不思議なおもちゃ
通信販売でも書いたが、不思議な物を買うと騙された感じになってしまう。がっかりするとでもいっておく。
小学校のとき手品が好きで不思議だなと見てしまう。そして自分がやりたくなる。お金を貯めて手品グッズを買う。そして説明書を見てタネを知るとがっかりする。こんな単純なことだったのかとなる。箱を開け道具のタネがすぐにばれるときは、買わなければよかったとなる。せっかく小遣いを貯めて買ったのに、と。
当時『ミーバー』という一見白い粘土がテレビの宣伝で流れていた。これがガムのように伸びるのだ。キャッチフレーズは『伸びて、弾んで、絵がつける』だった。そんな不思議なのは買いたくなり、おもちゃ屋へ走った。
すると三百八十円と安かった。そして早々に帰り家で試した。十五センチほどの黄色い円の入れ物にそれは入っていた。白い粘土を手にとるとまず伸ばした。結構な硬さだった。おー、本当に伸びたと少し目を丸めた。弾むはビックリボールより弱くたいしたことはなかった。ただ絵がつけるというのは驚いた。新聞紙の字や写真へミーバーをつけると本当に同じ顔が映っていた。これには絶賛し、何度もつけてはこね直しを繰り返した。安かったしいい買い物をしたとなった。ただ日々過ごしていると飽きて弟に上げることにした。
だがいらないといった。なぜならすでに隠し場所を探っており、弟も遊んでいただろうから。
そしてテレビでまた不思議なおもちゃを宣伝している。それは『モーラ』というオレンジ色の細長い毛虫が外人の手の指でにょろにょろと動いているではないか。『なんだ、にせものの虫なのに五本の指を自由に自然と動いている。これはペットなのか?』と、もの凄く不思議にテレビの宣伝にかじりついていた。何度も見ていると当然と欲しくなる。ぼくはおもちゃ屋へ自転車で向かうことになった。
すると三百八十円だ。それなら小遣いをもらえば買えるため月初めの到来を待った。
いざ購入し、急いでぺダルをこぐ。
商品は丸まり透明のケースに入っている。ぼくはスイッチでもあるのか、それとも寝ているのかと思っていた。
モーラをペットにしたい。宣伝のようにコップから出てその辺を動き回る姿を思い出しながらにやにやと帰宅をする。
急いでケースを開けた。そのときモーラの下に小さなビニール袋と説明書が落ちた。なんだと思うより、モーラを手のひらに載せていた。だがびくともしない。揺すったりさすったりしたがとまったまま。なぜだ、モーラ、早く指をからませろ、と念じる。動く様子はまったくない。

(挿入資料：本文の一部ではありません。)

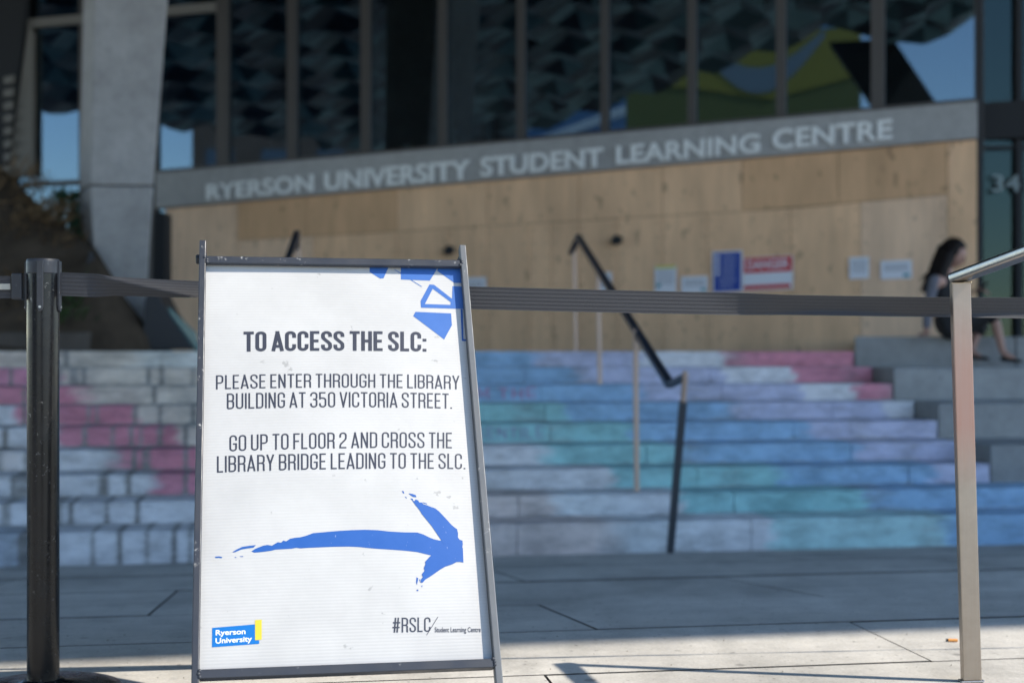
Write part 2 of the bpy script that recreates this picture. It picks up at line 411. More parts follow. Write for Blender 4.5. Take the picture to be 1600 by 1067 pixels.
gaps = {  # unpainted slots in the chalk, image columns
 9: [(101,107)], 8: [(14,19),(92,97),(109,122),(129,134),(230,234),(251,255),(297,303)], 7: [(35,42),(239,243)],
 6: [(36,42),(136,139),(149,153),(209,213),(248,252),(299,304)], 5: [(4,11),(126,137),(173,178),(203,209),(217,221),(247,252),(286,291)],
 4: [(-5,0),(36,60),(207,211),(221,232),(287,292)], 3: [(15,27),(36,50),(158,170),(200,206),(286,294)],
 2: [(0,18),(60,96),(106,114),(164,167),(209,220)], 1: [(30,62),(140,150),(182,191),(228,232),(268,277),(296,300)]}
joints = {9: [-60,104,253,420,590,1181,1600], 8: [-40,17,131,232,253,420,560,820,1110], 7: [38,241,460,845,1128], 6: [-30,38,211,250,302,500,851,1300],
 5: [8,132,205,250,290,440,600,860,1240], 4: [-30,48,210,290,470,700,1010,1330], 3: [20,165,201,290,500,705,1090,1420], 2: [-60,111,215,380,600,810,1147,1520,1900], 1: [-30,52,187,272,430,610,808,1174,1500,1850]}
stairs = empty('stone_stairs', sp(-1, 0, ZB), 'wide stone stairs chalked in blue, teal, lavender and pink bands', 'stairs', kind='structure')
cb = MB()
for k in range(1, 10):
    v = (k-1)*TR
    cb.box((-7.5, v+.03, ZB-.1), (A_END-.01 if k > 2 else 6.5, 3.6 + 9, zk(k)-.02), SF)
cb.build('stair_core', M['core'], stairs)

def paint(k, px, fz, a):
    tb = rowcol[k]; px = px+7*math.sin(fz*61+k*3.1)+5*math.sin(a*29+fz*23); px = max(tb[0][0], min(tb[-1][0], px))
    c = tb[-1][1]
    for i in range(len(tb)-1):
        if tb[i][0] <= px <= tb[i+1][0]:
            f = (px-tb[i][0])/max(1e-6, tb[i+1][0]-tb[i][0]); c0, c1 = alb(tb[i][1]), alb(tb[i+1][1])
            return tuple(c0[j]*(1-f)+c1[j]*f for j in range(3))
    return alb(c)
def make_block(k, a0, a1):
    v = (k-1)*TR; z0, z1 = zk(k-1)-.03, zk(k); b = MB(); b.col = []
    n_ = max(3, int((a1-a0)/.03)); prof = [(0, z0), (0, zk(k-1)+.012), (0, zk(k-1)+.03), (0, zk(k-1)+(z1-zk(k-1))*.4), (0, z1-.035), (0, z1-.012), (.010, z1), (.03, z1), (.2, z1), (TR+.03, z1)]
    jv = random.uniform(-.004, .004)
    for i in range(n_+1):
        a = a0+(a1-a0)*i/n_
        pw = sp(a, v, 0); px = 800+pw.x*FPX/pw.y
        for j, (dv, z) in enumerate(prof):
            b.v.append(sp(a, v+dv+jv+(.0 if j > 6 else .0025*math.sin(a*37+z*50+k)), z+(.0012*math.sin(a*23+k*2) if j > 4 else 0)))
            al = 0.0
            if 1 <= j <= 7: al = .97
            if j == 1: al = .9
            if j == 8: al = .9
            if j == 9: al = .75
            for g0, g1 in gaps[k]:
                if g0-1.5 < px < g1+1.5: al *= .6
            if min(a-a0, a1-a) < .012: al *= .9
            al *= 1-.25*max(0, math.sin(a*3.1+k*1.7))*max(0, math.sin(a*7.7+k))
            if px < 320: al *= .93
            b.col.append((*paint(k, px, z, a), al))
    m_ = len(prof)
    for i in range(n_):
        for j in range(m_-1): b.f.append((i*m_+j, (i+1)*m_+j, (i+1)*m_+j+1, i*m_+j+1))
    # end caps down to the core
    for i in (0, n_):
        p = len(b.v); b.v.append(sp(a0 if i == 0 else a1, v+TR+.03, z0)); b.col.append((.3, .3, .3, 0))
        b.f.append(tuple([i*m_+j for j in range(m_)]+[p]) if i == 0 else tuple([i*m_+j for j in range(m_)][::-1]+[p]))
    b.m = [0]*len(b.f)
    return b.build('stone_block', M['chalk'], stairs)
for k in range(1, 10):
    v = (k-1)*TR; end = A_END if k > 2 else 6.5
    js = [-7.5, -6.2]+[a_of(p, v) for p in joints[k]]+[end]
    js = sorted(j for j in js if j <= end+1e-6)
    js = [j for i, j in enumerate(js) if i == 0 or j-js[i-1] > .04]
    for i in range(len(js)-1): gp = .0015 if js[i] < -1.6 else .003; make_block(k, js[i]+gp, js[i+1]-gp)

# landing behind the top step
ld = MB(); ld.box((-12, 8*TR+.45, zk(9)-.25), (9, 16, zk(9)-.004), SF)
tag(ld.build('landing', M['concrete']), 'flat concrete landing at the head of the stairs', 'landing', kind='structure')

# grey unpainted seating blocks at the right
seat = empty('concrete_seating', sp(4, 1, zk(2)), 'unpainted grey concrete seating steps to the right of the chalked stairs', 'seating steps')
for k, n_ in ((3, 'lower'), (5, ''), (7, ''), (9, 'upper')):
    v = (k-1)*TR+.006; b = MB()
    x0 = A_END+.012; zt = zk(k-1)+2*RH-.002; zb = zk(k-1)-.3
    cuts = [x0, x0+(2.2 if k != 9 else 1.55), 7.6]
    for i in range(2):
        b = MB()
        if k == 9:
            # the top block's inner side runs out to the hoarding
            if i == 0: poly = [(x0, v), (cuts[1]-.004, v), (cuts[1]+.9, 6.4), (x0+1.35, 6.4)]
            else: poly = [(cuts[1]+.004, v), (7.6, v), (8.4, 6.0), (cuts[1]+.908, 6.4)]
            b.prism(poly, zt-zb, SF, z0=zb)
        else:
            b.box((cuts[i]+.004*i, v, zb), (cuts[i+1]-.004*(1-i), v+2*TR+.05, zt), SF)
        b.build('concrete_block', M['concrete'], seat, bevel=.012)

# ------------------------------------------------------------------ facade frame
FA = Vector((-4.62, 18.5, 0)); EF = Vector((.9455, -.3257, 0)).normalized(); NF = Vector((-EF.y*-1, -EF.x, 0)); NF = Vector((-.3257, -.9455, 0)).normalized()
FF = (FA, EF, NF, Z)
def fac(px, py, off=0.0):
    d = Vector(((px-800)/FPX, 1, (HOR-py)/FPX)); o = Vector((0, 0, HC))
    t = (FA+NF*off-o).dot(NF)/d.dot(NF); p = o+d*t
    return (p-FA).dot(EF), p.z
def mir(px, py, L):
    d = Vector(((px-800)/FPX, 1, (HOR-py)/FPX)); o = Vector((0, 0, HC))
    t = (FA-o).dot(NF)/d.dot(NF); p = o+d*t; r = d-2*d.dot(NF)*NF; r /= Vector((r.x, r.y)).length
    return p+r*L
bld = empty('glass_entrance_building', (0, 17, zk(9)), 'dark glass fronted building above the boarded entrance, grey lettered fascia', 'building')
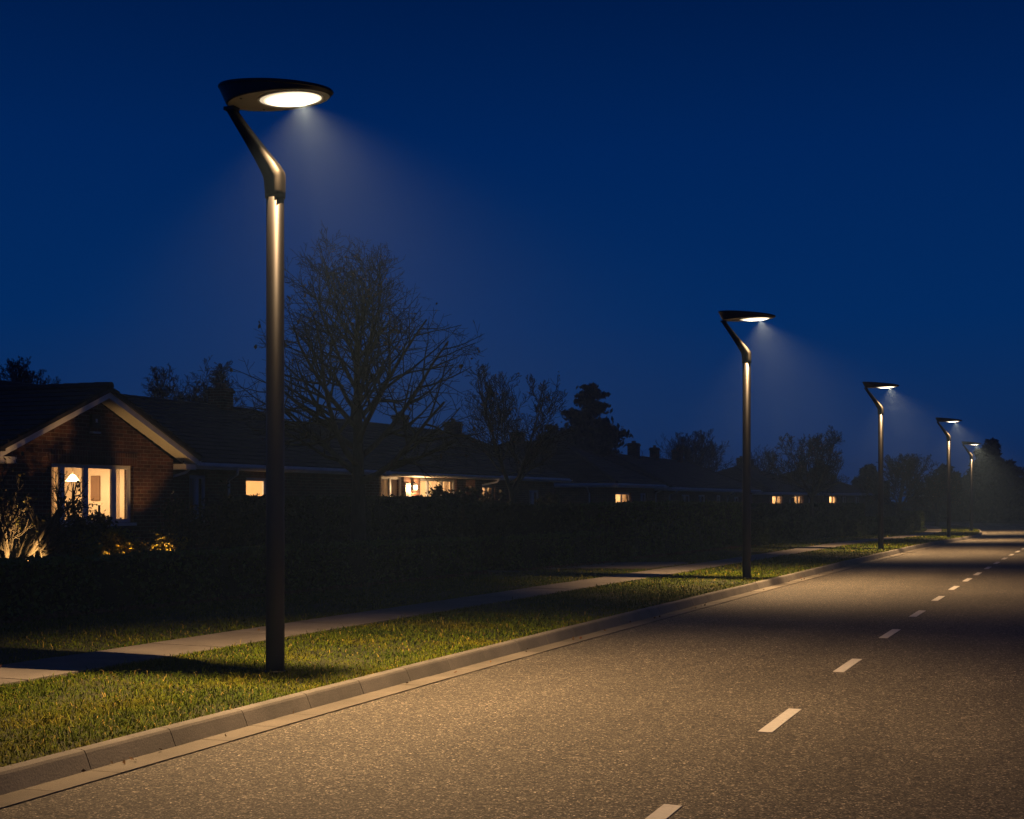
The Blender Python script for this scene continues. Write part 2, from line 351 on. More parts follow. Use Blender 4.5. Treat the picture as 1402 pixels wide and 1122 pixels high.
# ------------------------------------------------------------------ grass
rng = np.random.default_rng(7)
def grass():
    Ps = []
    def area(o0f, o1f, y0, y1, dens, ok=None):
        s0, s1 = s_of(y0), s_of(y1); n = int(dens*(s1-s0)*abs(np.mean([o0f(s0)-o1f(s0), o0f(s1)-o1f(s1)])))
        s = rng.uniform(s0,s1,n); u = rng.uniform(0,1,n)
        x = np.interp(s,S,poly[:,0]); y = np.interp(s,S,poly[:,1])
        a = np.interp(s,[s0,(s0+s1)/2,s1],[o0f(q) for q in (s0,(s0+s1)/2,s1)]); b = np.interp(s,[s0,(s0+s1)/2,s1],[o1f(q) for q in (s0,(s0+s1)/2,s1)])
        X = x+a+(b-a)*u; 
        if ok is not None: k = ok(X,y); X = X[k]; y = y[k]
        # patchiness
        pn = np.sin(X*1.9+y*.7)*np.sin(X*.6-y*1.3)+.6*np.sin(X*4.1+1)*np.sin(y*3.3)
        k = rng.uniform(-1.6,1.0,len(X)) < pn+.55; X = X[k]; y = y[k]
        Ps.append(np.stack([X,y],1))
    e = lambda s: -.15
    ef = lambda s: PF(s)+.03
    bk = lambda s: PF(s)-PW(s)-.03
    for y0,y1,d in ((3,8,3000),(8,13,3600),(13,18,2500),(18,26,1400),(26,38,700),(38,60,350),(60,100,160)): area(ef, e, y0, y1, d)
    drv = lambda X,Y: ~((X>-12.4)&(X<-8.7)&(Y>30.7)&(Y<34.2)&(X < -8.7))
    for y0,y1,d in ((8,16,1100),(16,26,800),(26,38,420),(38,60,180),(60,100,70)): area(lambda s:-7.6, bk, y0, y1, d, drv)
    # fringe over the path edges and the kerb
    for y0,y1,d in ((5,14,2600),(14,26,1400),(26,45,600)):
        area(ef, lambda s: PF(s)+.13, y0, y1, d*1.6); area(lambda s: PF(s)-PW(s)-.14, bk, y0, y1, d*1.4)
        area(lambda s:-.24, lambda s:-.135, y0, y1, d*1.5)
    P = np.concatenate(Ps); n = len(P); d = np.hypot(P[:,0],P[:,1])
    far = np.clip(d/13,1,6); fars = np.sqrt(far)
    h = rng.gamma(6,.0062,n)*(.85+.15*fars)*np.where(rng.random(n)<.06,1.6,1); w = .0034*far*rng.uniform(.7,1.4,n)
    az = rng.uniform(0,2*np.pi,n); lean = rng.uniform(.2,1.7,n)
    dx, dy = np.cos(az), np.sin(az); px, py = -dy, dx
    z0 = np.array([g(q) for q in P[:,1]])+LAWN-.022
    B = np.stack([P[:,0],P[:,1],z0],1)
    D = np.stack([dx,dy,np.zeros(n)],1); Q = np.stack([px,py,np.zeros(n)],1); Z = np.array([0,0,1.])
    mid = B+Z*(h*.62)[:,None]+D*(h*lean*.35)[:,None]; tip = B+Z*(h*(1-.42*lean))[:,None]+D*(h*lean*1.0)[:,None]+Q*(h*rng.normal(0,.35,n))[:,None]
    W = w[:,None]
    V = np.stack([B-Q*W,B+Q*W,mid+Q*W*.75,mid-Q*W*.75,tip],1).reshape(-1,3); i = np.arange(n)*5
    o = np_mesh('grass', V, np.stack([i,i+1,i+2,i+3],1), np.stack([i+3,i+2,i+4],1), M['blade'])
    tag(o, kind='stuff')
grass()

lp = []
for k in range(150):
    s_ = rng.uniform(16,70); o_ = rng.choice([rng.uniform(.02,.2), rng.uniform(-2.7,-.3), rng.uniform(-4.,-2.9)], p=[.45,.3,.25]); lp.append(at(s_, o_, .022 if o_ > 0 else LAWN+.03))
tag(leaves_obj('fallen_leaves', np.array(lp), .028, rng, M['brownleaf'], long=1.4), kind='stuff')

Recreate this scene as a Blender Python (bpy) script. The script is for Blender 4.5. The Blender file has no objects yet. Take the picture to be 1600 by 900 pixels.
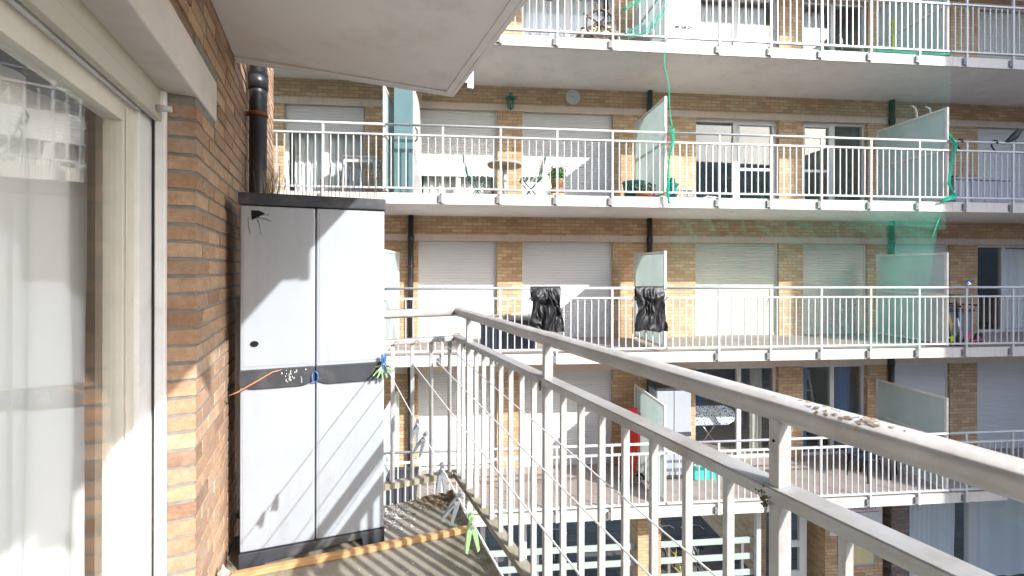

落ちたビニールの袋には細い透明のひもが二本入っている。
「まさか」
とつぶやき説明書を開いた。そこには演じる図が描いてあり、まず透明のひもをモーラの伸びる鼻へ縛りつけることが書いてある。
ぼくはため息を吐いてがっかりした。これは手品の部類だった。
日ごろぼくはミーバーのように宣伝と事実の場合と、手品のようにタネや仕掛けがある場合と分けていたので、事実、を信じた自分の肩が落ちるのはいうまでもない。でも事実の場合はそれほどなかったりする。ほぼタネや仕掛けがあったのを購入していた。
アメーバーというパニック映画で見たことがある。水あめのような色の着いた植物と思ったが、それが広がり人々を次々に飲み込んでいた。スライムというアメーバーのような水あめを柔らかくしたおもちゃもあった。それは事実だったが、自然に小さくなくなってしまうので、あれはなんだったのだろうか。
いまから考えればミーバーのような粘土系かもしれない。外国からの輸入品だったのか、小学生にはよく売れたはずだった。
そんなことでぼくは不思議な物には興味があった。それが大人になりUFOに変わったのかもしれない。でも事実なのか地球製なのかはまだ答えが出ておらずわからなかった。星は何億以上とあるのだから宇宙人はそれに乗って観察に来ているだろうし、地球製もあるに違いない。つまり二種類が存在することがぼくの見解だった。